Reproduce the listing verbatim.
═════ Dataset content ═════
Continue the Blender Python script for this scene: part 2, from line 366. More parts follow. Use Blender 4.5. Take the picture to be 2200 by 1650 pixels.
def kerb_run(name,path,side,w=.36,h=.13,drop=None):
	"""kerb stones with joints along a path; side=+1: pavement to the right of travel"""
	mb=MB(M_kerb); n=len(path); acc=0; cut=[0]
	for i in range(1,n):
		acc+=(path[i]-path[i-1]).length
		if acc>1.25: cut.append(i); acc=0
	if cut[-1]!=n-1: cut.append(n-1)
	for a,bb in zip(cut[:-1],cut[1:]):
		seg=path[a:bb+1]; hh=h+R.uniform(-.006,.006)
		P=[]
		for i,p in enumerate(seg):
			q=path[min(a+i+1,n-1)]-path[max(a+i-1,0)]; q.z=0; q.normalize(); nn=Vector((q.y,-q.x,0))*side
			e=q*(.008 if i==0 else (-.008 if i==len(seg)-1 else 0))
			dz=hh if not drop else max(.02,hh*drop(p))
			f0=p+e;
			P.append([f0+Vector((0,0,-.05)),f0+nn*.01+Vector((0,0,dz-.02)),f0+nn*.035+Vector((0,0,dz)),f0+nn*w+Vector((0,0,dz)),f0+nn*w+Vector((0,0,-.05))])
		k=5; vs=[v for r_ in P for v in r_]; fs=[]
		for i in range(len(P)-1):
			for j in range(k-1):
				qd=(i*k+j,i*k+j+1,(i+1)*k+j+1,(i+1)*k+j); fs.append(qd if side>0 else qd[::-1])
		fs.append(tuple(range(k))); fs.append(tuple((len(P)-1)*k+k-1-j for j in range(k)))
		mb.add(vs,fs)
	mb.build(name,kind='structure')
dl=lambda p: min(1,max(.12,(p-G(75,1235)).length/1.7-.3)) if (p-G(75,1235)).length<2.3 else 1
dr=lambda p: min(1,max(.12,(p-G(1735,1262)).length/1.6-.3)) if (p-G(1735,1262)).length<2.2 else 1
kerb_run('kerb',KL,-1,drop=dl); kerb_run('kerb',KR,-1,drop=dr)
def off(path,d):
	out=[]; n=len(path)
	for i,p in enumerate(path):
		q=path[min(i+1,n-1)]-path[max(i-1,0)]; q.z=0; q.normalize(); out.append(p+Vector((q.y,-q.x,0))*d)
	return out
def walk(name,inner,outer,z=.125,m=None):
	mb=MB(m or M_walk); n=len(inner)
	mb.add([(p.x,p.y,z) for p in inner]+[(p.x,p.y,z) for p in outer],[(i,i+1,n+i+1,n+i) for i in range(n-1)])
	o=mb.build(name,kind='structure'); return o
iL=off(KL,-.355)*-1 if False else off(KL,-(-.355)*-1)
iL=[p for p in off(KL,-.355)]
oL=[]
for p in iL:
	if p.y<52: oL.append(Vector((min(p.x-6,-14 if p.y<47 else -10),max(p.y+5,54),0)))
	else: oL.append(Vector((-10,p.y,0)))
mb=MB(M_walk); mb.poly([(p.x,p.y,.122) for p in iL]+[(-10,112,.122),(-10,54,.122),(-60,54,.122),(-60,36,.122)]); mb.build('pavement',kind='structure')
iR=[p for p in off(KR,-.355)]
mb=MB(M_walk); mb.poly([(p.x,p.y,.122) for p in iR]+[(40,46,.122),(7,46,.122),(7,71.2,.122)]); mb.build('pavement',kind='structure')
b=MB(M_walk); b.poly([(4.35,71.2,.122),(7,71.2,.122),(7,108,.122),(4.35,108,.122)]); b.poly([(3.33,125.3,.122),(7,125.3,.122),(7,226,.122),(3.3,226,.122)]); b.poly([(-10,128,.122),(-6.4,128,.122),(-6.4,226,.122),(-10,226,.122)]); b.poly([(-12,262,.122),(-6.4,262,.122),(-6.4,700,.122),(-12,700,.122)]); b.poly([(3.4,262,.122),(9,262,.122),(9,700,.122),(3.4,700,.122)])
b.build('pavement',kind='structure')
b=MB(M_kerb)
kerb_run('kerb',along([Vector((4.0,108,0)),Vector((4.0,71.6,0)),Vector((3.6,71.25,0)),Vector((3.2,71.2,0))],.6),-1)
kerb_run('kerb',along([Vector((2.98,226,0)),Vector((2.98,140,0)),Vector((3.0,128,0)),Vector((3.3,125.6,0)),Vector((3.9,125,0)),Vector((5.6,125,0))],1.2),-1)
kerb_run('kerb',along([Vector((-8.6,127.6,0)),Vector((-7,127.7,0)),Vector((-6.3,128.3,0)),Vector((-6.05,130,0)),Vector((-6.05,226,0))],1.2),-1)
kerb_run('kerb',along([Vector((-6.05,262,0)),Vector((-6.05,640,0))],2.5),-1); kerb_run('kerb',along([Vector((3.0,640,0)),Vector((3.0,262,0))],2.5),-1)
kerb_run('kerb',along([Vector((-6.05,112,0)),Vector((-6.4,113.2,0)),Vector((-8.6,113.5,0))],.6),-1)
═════
(Answer to this exercise)
Continue the Blender Python script for this scene: part 2, from line 366. More parts follow. Use Blender 4.5. Take the picture to be 2200 by 1650 pixels.
def kerb_run(name,path,side,w=.36,h=.13,drop=None):
	"""kerb stones with joints along a path; side=+1: pavement to the right of travel"""
	mb=MB(M_kerb); n=len(path); acc=0; cut=[0]
	for i in range(1,n):
		acc+=(path[i]-path[i-1]).length
		if acc>1.25: cut.append(i); acc=0
	if cut[-1]!=n-1: cut.append(n-1)
	for a,bb in zip(cut[:-1],cut[1:]):
		seg=path[a:bb+1]; hh=h+R.uniform(-.006,.006)
		P=[]
		for i,p in enumerate(seg):
			q=path[min(a+i+1,n-1)]-path[max(a+i-1,0)]; q.z=0; q.normalize(); nn=Vector((q.y,-q.x,0))*side
			e=q*(.008 if i==0 else (-.008 if i==len(seg)-1 else 0))
			dz=hh if not drop else max(.02,hh*drop(p))
			f0=p+e;
			P.append([f0+Vector((0,0,-.05)),f0+nn*.01+Vector((0,0,dz-.02)),f0+nn*.035+Vector((0,0,dz)),f0+nn*w+Vector((0,0,dz)),f0+nn*w+Vector((0,0,-.05))])
		k=5; vs=[v for r_ in P for v in r_]; fs=[]
		for i in range(len(P)-1):
			for j in range(k-1):
				qd=(i*k+j,i*k+j+1,(i+1)*k+j+1,(i+1)*k+j); fs.append(qd if side>0 else qd[::-1])
		fs.append(tuple(range(k))); fs.append(tuple((len(P)-1)*k+k-1-j for j in range(k)))
		mb.add(vs,fs)
	mb.build(name,kind='structure')
dl=lambda p: min(1,max(.12,(p-G(75,1235)).length/1.7-.3)) if (p-G(75,1235)).length<2.3 else 1
dr=lambda p: min(1,max(.12,(p-G(1735,1262)).length/1.6-.3)) if (p-G(1735,1262)).length<2.2 else 1
kerb_run('kerb',KL,-1,drop=dl); kerb_run('kerb',KR,-1,drop=dr)
def off(path,d):
	out=[]; n=len(path)
	for i,p in enumerate(path):
		q=path[min(i+1,n-1)]-path[max(i-1,0)]; q.z=0; q.normalize(); out.append(p+Vector((q.y,-q.x,0))*d)
	return out
def walk(name,inner,outer,z=.125,m=None):
	mb=MB(m or M_walk); n=len(inner)
	mb.add([(p.x,p.y,z) for p in inner]+[(p.x,p.y,z) for p in outer],[(i,i+1,n+i+1,n+i) for i in range(n-1)])
	o=mb.build(name,kind='structure'); return o
iL=off(KL,-.355)*-1 if False else off(KL,-(-.355)*-1)
iL=[p for p in off(KL,-.355)]
oL=[]
for p in iL:
	if p.y<52: oL.append(Vector((min(p.x-6,-14 if p.y<47 else -10),max(p.y+5,54),0)))
	else: oL.append(Vector((-10,p.y,0)))
mb=MB(M_walk); mb.poly([(p.x,p.y,.122) for p in iL]+[(-10,112,.122),(-10,54,.122),(-60,54,.122),(-60,36,.122)]); mb.build('pavement',kind='structure')
iR=[p for p in off(KR,-.355)]
mb=MB(M_walk); mb.poly([(p.x,p.y,.122) for p in iR]+[(40,46,.122),(7,46,.122),(7,71.2,.122)]); mb.build('pavement',kind='structure')
b=MB(M_walk); b.poly([(4.35,71.2,.122),(7,71.2,.122),(7,108,.122),(4.35,108,.122)]); b.poly([(3.33,125.3,.122),(7,125.3,.122),(7,226,.122),(3.3,226,.122)]); b.poly([(-10,128,.122),(-6.4,128,.122),(-6.4,226,.122),(-10,226,.122)]); b.poly([(-12,262,.122),(-6.4,262,.122),(-6.4,700,.122),(-12,700,.122)]); b.poly([(3.4,262,.122),(9,262,.122),(9,700,.122),(3.4,700,.122)])
b.build('pavement',kind='structure')
b=MB(M_kerb)
kerb_run('kerb',along([Vector((4.0,108,0)),Vector((4.0,71.6,0)),Vector((3.6,71.25,0)),Vector((3.2,71.2,0))],.6),-1)
kerb_run('kerb',along([Vector((2.98,226,0)),Vector((2.98,140,0)),Vector((3.0,128,0)),Vector((3.3,125.6,0)),Vector((3.9,125,0)),Vector((5.6,125,0))],1.2),-1)
kerb_run('kerb',along([Vector((-8.6,127.6,0)),Vector((-7,127.7,0)),Vector((-6.3,128.3,0)),Vector((-6.05,130,0)),Vector((-6.05,226,0))],1.2),-1)
kerb_run('kerb',along([Vector((-6.05,262,0)),Vector((-6.05,640,0))],2.5),-1); kerb_run('kerb',along([Vector((3.0,640,0)),Vector((3.0,262,0))],2.5),-1)
kerb_run('kerb',along([Vector((-6.05,112,0)),Vector((-6.4,113.2,0)),Vector((-8.6,113.5,0))],.6),-1)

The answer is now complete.